It doesn’t help that the OBR is being given duff information about the size of the black market from HMRC. As I have said several times before, it is a mathematical impossibility for illicit tobacco to make up only 13.8 per cent of the total market, as HMRC claims. The number of cigarettes sold legally fell from 23.4 billion to 14 billion between 2021 and 2024 — a drop of 40 per cent — and the amount of hand-rolling tobacco sold legally fell from 8.6 million kilograms to 4.5 million kilograms — a drop of 48 per cent. At the same time, according to the ONS, the total number of smokers fell by 20 per cent, from 6.6 million to 5.3 million. In other words, legal tobacco sales have been falling at more than twice the rate as the number of cigarettes being smoked. It is blindingly obvious that the black market has picked up the slack.
I contacted the Office for Statistical Regulation (OSR) about this anomaly. At first I was told that there was nothing to worry about because tobacco tax receipts had “decreased broadly in line with overall UK consumption”, with both tax revenue and the number of smokers falling by around 20 per cent. But this is a red herring because tobacco taxes have risen enormously. HMRC’s own figures show that the tax rate on cigarettes has risen by 37 per cent since 2020 (not including last week’s increase) and the tax rate on hand-rolling tobacco has risen by 76 per cent. There has also been a great deal of inflation. The fact that tax receipts have fallen sharply despite a big increase in taxes and prices is further evidence that something is very wrong.
Even if you assume that there were no illicit tobacco sales in 2021, the data since then shows that they must now make up 28 per cent of the market, twice as much as HMRC claims. And since there clearly was a black market for tobacco in 2021, the true figure must be even higher. When serious attempts are made to gauge the size of this market by collecting discarded cigarette packs, they find that a quarter of manufactured cigarettes in the UK are illicit, and there is no doubt that the proportion of hand-rolling tobacco sold illegally is much higher (as even HMRC accepts).
It would be better to have no statistics at all than to have bad statistics
When I pointed this out to the OSR, I was told that “you make some good points” and that they “will ask HMRC to explore ways to use its statistics bulletins to address the issue of whether illicit use is growing (and therefore a bigger tax gap) more directly than it does at present.” They said that they will “also ask HMRC to continuously monitor whether its methods are optimally capturing tax gap and market size information, and what other ways they can assure the quality of the output(s).” Whether this will make any difference, I can’t say, but the regulator is at least aware of the problem and has recently announced a review into the quality of HMRC’s statistics.

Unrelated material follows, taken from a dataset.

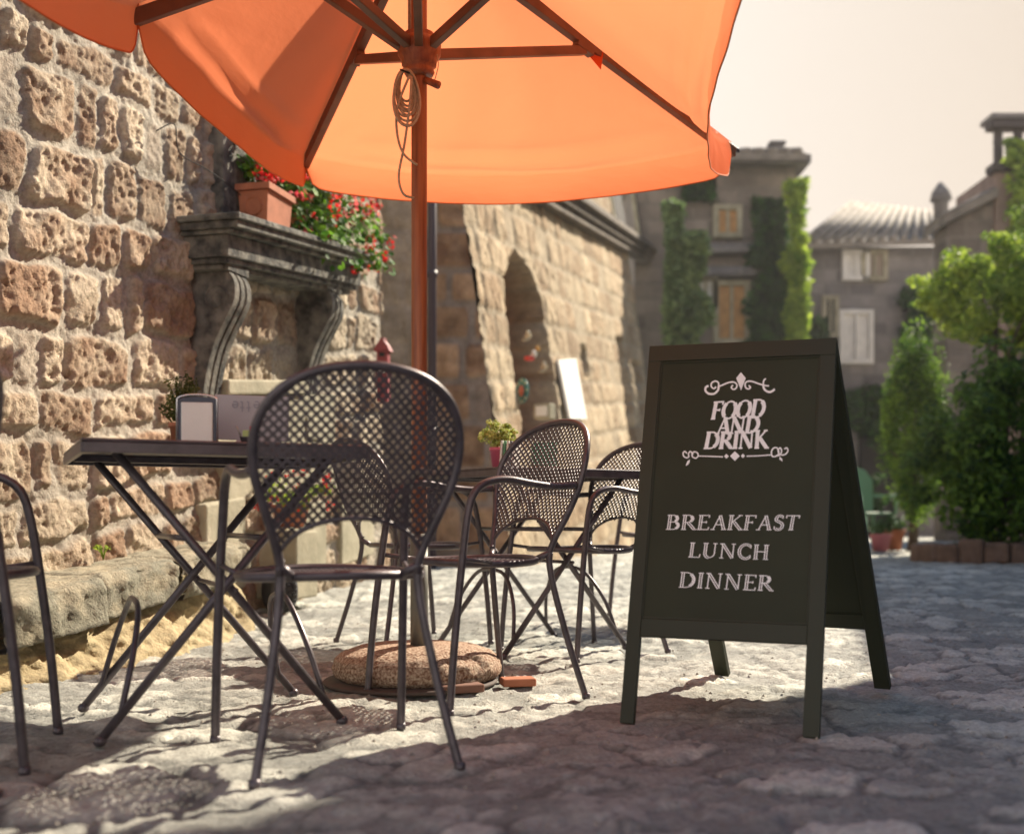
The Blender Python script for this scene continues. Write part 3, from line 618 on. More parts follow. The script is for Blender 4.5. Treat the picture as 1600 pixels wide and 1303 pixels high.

It would be better to have no statistics at all than to have bad statistics. The OBR’s projections are baloney and HMRC has its head in the sand. In the absence of reliable estimates, we should work on first principles. Do extortionate taxes drive people to the black market? Yes. Has that happened with tobacco in Britain? Obviously. Will further tax rises make the problem worse? Almost certainly.